What is the increase in gravitational potential energy of an object of mass \(m\) raised from the surface of earth to a height equal to \(n\) times of earth radius ?
1. \(\left(\frac{n+1}{n}\right) mgR\)
2. \(\left(\frac{n-1}{n}\right) mgR\)
3. \(\left(\frac{n}{n-1}\right) mgR\)
4. \(\left(\frac{n}{n+1}\right) mgR\)
View Answer
The increase in potential energy is \(\Delta U = U_f - U_i = -\frac{GMm}{R + nR} - \left(-\frac{GMm}{R}\right) = \frac{GMm}{R} \left(1 - \frac{1}{n+1}\right) = \left(\frac{n}{n+1}\right) mgR\).
The escape velocity for a planet is \(v_e\). A particle starts from rest at a large distance from the planet, reaches the planet only under gravitational attraction, and passes through a smooth tunnel through its centre. Its speed at the centre of the planet will be
1. \(\sqrt{1.5} v_e\)
2. \(\frac{v_e}{\sqrt{2}}\)
3. \(v_e\)
4. zero
View Answer
Using conservation of mechanical energy from infinity to the centre: \(0 = \frac{1}{2}mv^2 - \frac{3GmM}{2R}\). Since escape velocity is \(v_e = \sqrt{\frac{2GM}{R}}\), we get \(v^2 = \frac{3GM}{R} = 1.5 v_e^2⇒ v = \sqrt{1.5} v_e\).

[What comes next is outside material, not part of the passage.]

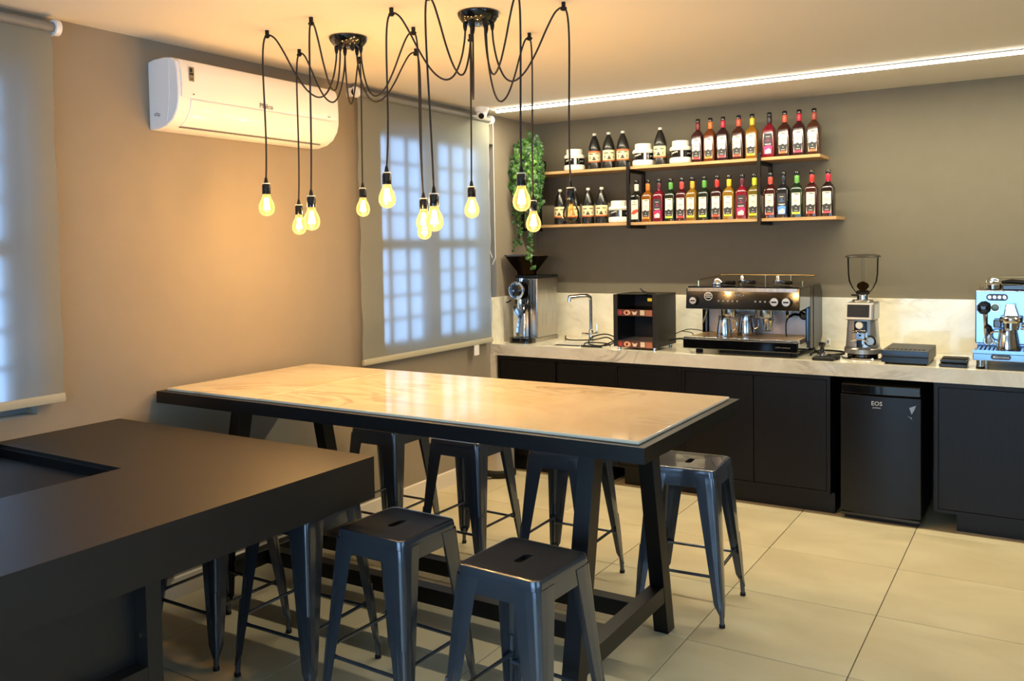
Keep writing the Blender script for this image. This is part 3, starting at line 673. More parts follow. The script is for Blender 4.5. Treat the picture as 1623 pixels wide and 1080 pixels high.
def sauce(x, z, label, band, rz):
    t = thing('sauce_bottle', label, 'bottle', (0, 0, 0), 'black squeeze sauce bottles on the wall shelves')
    r = .0465
    MB().lathe([(r-.005, 0), (r, .006), (r, .045), (r-.0015, .05), (r-.0015, .135), (r, .14), (r-.004, .165), (r-.012, .195), (r-.022, .222), (.017, .238), (.0135, .243), (.0135, .25)], (0, 0, 0), 28).build('plastic_body', mat('sauce_black', (20, 19, 17), .3, 0, .2), t)
    MB().lathe([(.0138, .2495), (.0145, .252), (.0145, .264), (.012, .267)], (0, 0, 0), 18).build('cap', mat('cap_grey', (206, 200, 186), .4), t)
    m = MB(); cr, og, dk = mat('sauce_label_cream', (226, 208, 160), .5), mat('sauce_label_orange', (196, 96, 44), .5), mat('sauce_label_brown', (66, 42, 30), .5)
    c0 = (0, 0)
    z0, z1 = .052, .134
    m.mat(0).arc(c0, r+.0006, -1.25, 1.25, z0, z1, 12)
    if band: m.mat(1).arc(c0, r+.001, -1.25, 1.25, z1-.014, z1, 12)
    m.mat(1).arc(c0, r+.001, -1.25, 1.25, z0, z0+.010, 12)
    m.mat(2).arc(c0, r+.0013, -.28, .28, z0+.014, z0+.026, 4).arc(c0, r+.0013, -.14, .14, z0+.026, z0+.038, 3)
    m.mat(2).arc(c0, r+.0013, -.85, -.15, z1-.026, z1-.019, 4).arc(c0, r+.0013, .2, .8, z1-.024, z1-.018, 4).arc(c0, r+.0013, -.75, -.6, z0+.02, z0+.042, 2).arc(c0, r+.0013, .62, .72, z0+.02, z0+.04, 2)
    m.build('label', [cr, og, dk], t, smooth=0)
    t.location = (x, -.19, z); t.rotation_euler = (0, 0, rz)
sauce(.616, UP, 'black sauce bottle on the upper shelf just right of the first jar', True, .35)
sauce(.731, UP, 'black sauce bottle in the middle of three on the upper shelf', False, .5)
sauce(.844, UP, 'black sauce bottle on the upper shelf above the left visible bracket', True, .35)
sauce(1.132, UP, 'black sauce bottle standing between two jars on the upper shelf', False, .1)
sauce(.321, LO, 'black sauce bottle farthest left on the lower shelf beside the ivy', False, .3)
sauce(.441, LO, 'black sauce bottle behind the unlit bulb on the lower shelf', False, .3)
sauce(.558, LO, 'black sauce bottle right of the unlit bulb on the lower shelf', False, .4)
sauce(.669, LO, 'black sauce bottle next to the jar on the lower shelf', False, .35)
def jar(x, z, label, rz):
    t = thing('powder_jar', label, 'jar', (0, 0, 0), 'white plastic jars with black labels')
    MB().lathe([(.070, 0), (.078, .008), (.080, .024), (.078, .038), (.0745, .042), (.0745, .094), (.078, .098), (.079, .106), (.072, .118), (.060, .124), (.058, .126)], (0, 0, 0), 32).build('plastic_body', offwhite, t)
    MB().lathe([(.0585, .1255), (.061, .129), (.061, .158), (.058, .161), (.05, .1615)], (0, 0, 0), 32).build('lid', offwhite, t)
    m = MB(); m.mat(0).arc((0, 0), .0752, -2.6, 2.6, .044, .092, 28)
    m.mat(1).arc((0, 0), .0756, .18, .42, .048, .088, 4).arc((0, 0), .0756, .23, .37, .045, .091, 3)
    for k in range(7): m.mat(1).arc((0, 0), .0756, -.75+k*.1, -.70+k*.1, .066+k*.0016+(k % 2)*.003, .078+k*.0016, 1)
    for k in range(4): m.mat(1).arc((0, 0), .0756, .85+k*.12, .89+k*.12, .062+(k % 2)*.006, .074, 1)
    m.build('label', [gloss, offwhite], t, smooth=0)
    t.location = (x, -.178, z); t.rotation_euler = (0, 0, rz)
jar(.442, UP, 'white jar with black label at the left end of the upper shelf', .25)
jar(.999, UP, 'white jar with black label right of the left visible bracket, upper shelf', .25)
jar(1.281, UP, 'white jar with black label just left of the upper syrup bottles', .15)
jar(.805, LO, 'white jar with black label on the lower shelf', .25)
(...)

The mass of a spaceship is \(1000\text{ kg}\). It is to be launched from the earth’s surface out into free space. The value of \(‘g’\) and \(‘R’\) (radius of earth) are \(10\text{ m/s}^2\) and \(6400\text{ km}\) respectively. The required energy for this work will be :
1. \(6.4 \times 10^{10}\text{ Joules}\)
2. \(6.4 \times 10^{11}\text{ Joules}\)
3. \(6.4 \times 10^8\text{ Joules}\)
4. \(6.4 \times 10^9\text{ Joules}\)
View Answer
The minimum energy required to escape the earth's gravitational pull from the surface is \(E = \frac{GMm}{R} = mgR\). Substituting \(m = 1000\text{ kg}\), \(g = 10\text{ m/s}^2\), and \(R = 6.4 \times 10^6\text{ m}\), we find \(E = 6.4 \times 10^{10}\text{ Joules}\).